# Start of DATA EXCERPT
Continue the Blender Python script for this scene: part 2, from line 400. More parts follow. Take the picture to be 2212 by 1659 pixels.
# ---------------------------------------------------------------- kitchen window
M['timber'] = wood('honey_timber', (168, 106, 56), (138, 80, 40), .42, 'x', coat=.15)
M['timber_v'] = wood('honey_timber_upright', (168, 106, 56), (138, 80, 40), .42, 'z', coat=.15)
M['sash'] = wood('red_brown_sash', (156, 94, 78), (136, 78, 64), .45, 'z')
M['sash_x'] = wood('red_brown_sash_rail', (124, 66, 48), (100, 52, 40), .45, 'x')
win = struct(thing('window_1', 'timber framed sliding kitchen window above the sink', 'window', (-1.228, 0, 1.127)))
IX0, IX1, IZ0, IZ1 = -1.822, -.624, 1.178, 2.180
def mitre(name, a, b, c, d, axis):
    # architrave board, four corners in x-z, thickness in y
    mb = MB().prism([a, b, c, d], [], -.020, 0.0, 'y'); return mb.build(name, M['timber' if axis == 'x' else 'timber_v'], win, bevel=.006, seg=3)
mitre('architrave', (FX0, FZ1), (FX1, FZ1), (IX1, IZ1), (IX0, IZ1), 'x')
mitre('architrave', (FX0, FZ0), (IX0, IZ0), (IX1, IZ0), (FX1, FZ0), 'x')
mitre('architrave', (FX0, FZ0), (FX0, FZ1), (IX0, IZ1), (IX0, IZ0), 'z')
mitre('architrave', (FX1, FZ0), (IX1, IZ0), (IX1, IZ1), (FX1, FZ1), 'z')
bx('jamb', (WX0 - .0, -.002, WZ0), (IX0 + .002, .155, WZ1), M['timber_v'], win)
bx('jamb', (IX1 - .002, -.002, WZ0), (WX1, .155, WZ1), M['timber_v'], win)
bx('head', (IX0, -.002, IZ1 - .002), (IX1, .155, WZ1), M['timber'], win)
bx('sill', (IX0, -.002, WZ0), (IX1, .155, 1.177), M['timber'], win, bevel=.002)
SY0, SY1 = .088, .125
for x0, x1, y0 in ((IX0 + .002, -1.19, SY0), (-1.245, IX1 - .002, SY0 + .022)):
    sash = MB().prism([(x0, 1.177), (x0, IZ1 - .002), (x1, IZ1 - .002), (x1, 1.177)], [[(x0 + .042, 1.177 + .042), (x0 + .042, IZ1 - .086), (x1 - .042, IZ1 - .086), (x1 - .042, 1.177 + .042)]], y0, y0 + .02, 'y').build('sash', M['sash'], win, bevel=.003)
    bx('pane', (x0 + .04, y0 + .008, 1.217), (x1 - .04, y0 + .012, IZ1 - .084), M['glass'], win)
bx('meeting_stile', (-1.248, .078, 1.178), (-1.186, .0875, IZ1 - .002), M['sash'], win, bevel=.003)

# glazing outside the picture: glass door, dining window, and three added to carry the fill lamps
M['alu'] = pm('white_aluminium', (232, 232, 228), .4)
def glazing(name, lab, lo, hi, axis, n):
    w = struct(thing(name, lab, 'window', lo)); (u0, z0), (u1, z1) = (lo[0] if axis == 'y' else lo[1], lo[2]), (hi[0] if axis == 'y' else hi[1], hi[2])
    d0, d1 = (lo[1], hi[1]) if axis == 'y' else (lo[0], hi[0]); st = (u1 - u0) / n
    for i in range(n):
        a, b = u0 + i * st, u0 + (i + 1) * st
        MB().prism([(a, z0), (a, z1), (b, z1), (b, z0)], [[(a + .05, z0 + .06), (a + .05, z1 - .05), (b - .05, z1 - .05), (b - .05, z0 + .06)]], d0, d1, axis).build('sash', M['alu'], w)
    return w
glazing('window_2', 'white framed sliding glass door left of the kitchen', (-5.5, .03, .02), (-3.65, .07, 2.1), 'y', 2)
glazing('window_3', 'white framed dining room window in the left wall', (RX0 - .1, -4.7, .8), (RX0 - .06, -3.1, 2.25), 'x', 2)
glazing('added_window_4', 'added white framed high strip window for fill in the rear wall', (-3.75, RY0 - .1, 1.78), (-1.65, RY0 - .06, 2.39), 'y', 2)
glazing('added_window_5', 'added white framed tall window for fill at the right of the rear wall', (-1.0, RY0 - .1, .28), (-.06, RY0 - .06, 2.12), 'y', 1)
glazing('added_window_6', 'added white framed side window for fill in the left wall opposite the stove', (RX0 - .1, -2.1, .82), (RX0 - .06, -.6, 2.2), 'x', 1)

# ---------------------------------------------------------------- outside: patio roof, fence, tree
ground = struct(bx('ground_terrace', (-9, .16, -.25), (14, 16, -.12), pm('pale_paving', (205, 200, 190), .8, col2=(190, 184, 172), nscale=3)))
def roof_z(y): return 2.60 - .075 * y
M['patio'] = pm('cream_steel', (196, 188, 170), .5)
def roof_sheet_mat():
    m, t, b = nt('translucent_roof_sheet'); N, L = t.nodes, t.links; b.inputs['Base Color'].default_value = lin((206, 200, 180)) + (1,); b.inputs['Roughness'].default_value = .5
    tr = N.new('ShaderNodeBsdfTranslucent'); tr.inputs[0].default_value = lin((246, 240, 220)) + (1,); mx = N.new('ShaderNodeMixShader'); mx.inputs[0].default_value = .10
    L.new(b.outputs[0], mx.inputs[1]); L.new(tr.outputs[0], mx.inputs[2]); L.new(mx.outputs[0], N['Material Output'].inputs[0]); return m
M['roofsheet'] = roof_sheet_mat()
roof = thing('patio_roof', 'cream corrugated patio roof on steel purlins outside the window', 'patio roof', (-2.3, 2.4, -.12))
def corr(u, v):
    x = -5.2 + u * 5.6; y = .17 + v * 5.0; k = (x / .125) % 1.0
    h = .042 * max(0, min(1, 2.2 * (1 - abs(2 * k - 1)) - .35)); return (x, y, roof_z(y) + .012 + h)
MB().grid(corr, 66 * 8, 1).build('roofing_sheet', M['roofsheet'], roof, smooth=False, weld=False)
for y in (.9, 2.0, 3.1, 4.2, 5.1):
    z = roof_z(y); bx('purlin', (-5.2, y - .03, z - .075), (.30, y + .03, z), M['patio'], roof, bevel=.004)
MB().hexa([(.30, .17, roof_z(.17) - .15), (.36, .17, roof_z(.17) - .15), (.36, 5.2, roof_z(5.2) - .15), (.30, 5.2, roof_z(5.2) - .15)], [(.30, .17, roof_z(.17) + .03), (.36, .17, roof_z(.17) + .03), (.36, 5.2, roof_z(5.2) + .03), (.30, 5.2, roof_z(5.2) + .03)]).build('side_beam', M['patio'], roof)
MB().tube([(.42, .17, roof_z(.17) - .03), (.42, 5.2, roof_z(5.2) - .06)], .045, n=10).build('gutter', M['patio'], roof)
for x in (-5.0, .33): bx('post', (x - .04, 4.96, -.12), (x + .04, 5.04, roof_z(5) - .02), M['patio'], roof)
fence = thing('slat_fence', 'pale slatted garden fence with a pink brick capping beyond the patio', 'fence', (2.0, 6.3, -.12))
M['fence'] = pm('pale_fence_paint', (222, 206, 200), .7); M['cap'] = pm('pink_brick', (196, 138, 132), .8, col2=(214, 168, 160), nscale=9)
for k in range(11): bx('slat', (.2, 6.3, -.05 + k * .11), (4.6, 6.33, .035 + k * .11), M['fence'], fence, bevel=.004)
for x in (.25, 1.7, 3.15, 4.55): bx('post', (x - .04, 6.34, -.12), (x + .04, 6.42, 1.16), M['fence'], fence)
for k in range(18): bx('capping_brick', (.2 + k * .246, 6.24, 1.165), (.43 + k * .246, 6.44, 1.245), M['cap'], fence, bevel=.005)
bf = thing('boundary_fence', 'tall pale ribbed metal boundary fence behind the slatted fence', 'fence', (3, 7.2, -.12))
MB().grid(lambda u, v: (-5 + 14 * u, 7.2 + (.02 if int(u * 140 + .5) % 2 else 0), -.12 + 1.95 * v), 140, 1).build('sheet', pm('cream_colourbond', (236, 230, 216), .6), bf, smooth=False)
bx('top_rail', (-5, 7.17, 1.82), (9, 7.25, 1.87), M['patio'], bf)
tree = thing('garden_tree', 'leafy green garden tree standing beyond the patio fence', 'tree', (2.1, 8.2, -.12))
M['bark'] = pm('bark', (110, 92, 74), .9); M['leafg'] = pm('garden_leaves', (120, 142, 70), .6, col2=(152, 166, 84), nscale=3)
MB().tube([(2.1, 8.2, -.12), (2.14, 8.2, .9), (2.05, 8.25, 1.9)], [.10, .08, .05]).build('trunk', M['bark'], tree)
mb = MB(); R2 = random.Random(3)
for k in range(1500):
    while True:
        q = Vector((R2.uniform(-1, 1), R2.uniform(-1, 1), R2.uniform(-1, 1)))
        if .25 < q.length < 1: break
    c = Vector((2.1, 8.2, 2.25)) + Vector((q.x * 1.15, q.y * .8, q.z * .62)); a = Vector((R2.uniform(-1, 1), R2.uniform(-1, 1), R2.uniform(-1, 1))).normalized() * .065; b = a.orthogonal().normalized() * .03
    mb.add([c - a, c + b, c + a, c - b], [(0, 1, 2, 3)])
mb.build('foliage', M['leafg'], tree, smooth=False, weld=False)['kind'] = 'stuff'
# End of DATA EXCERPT
## [WRITTEN REQUEST]
Work out how many lines of the listing above include "picture". Answer with the number and nothing more.

## [RESULT]
2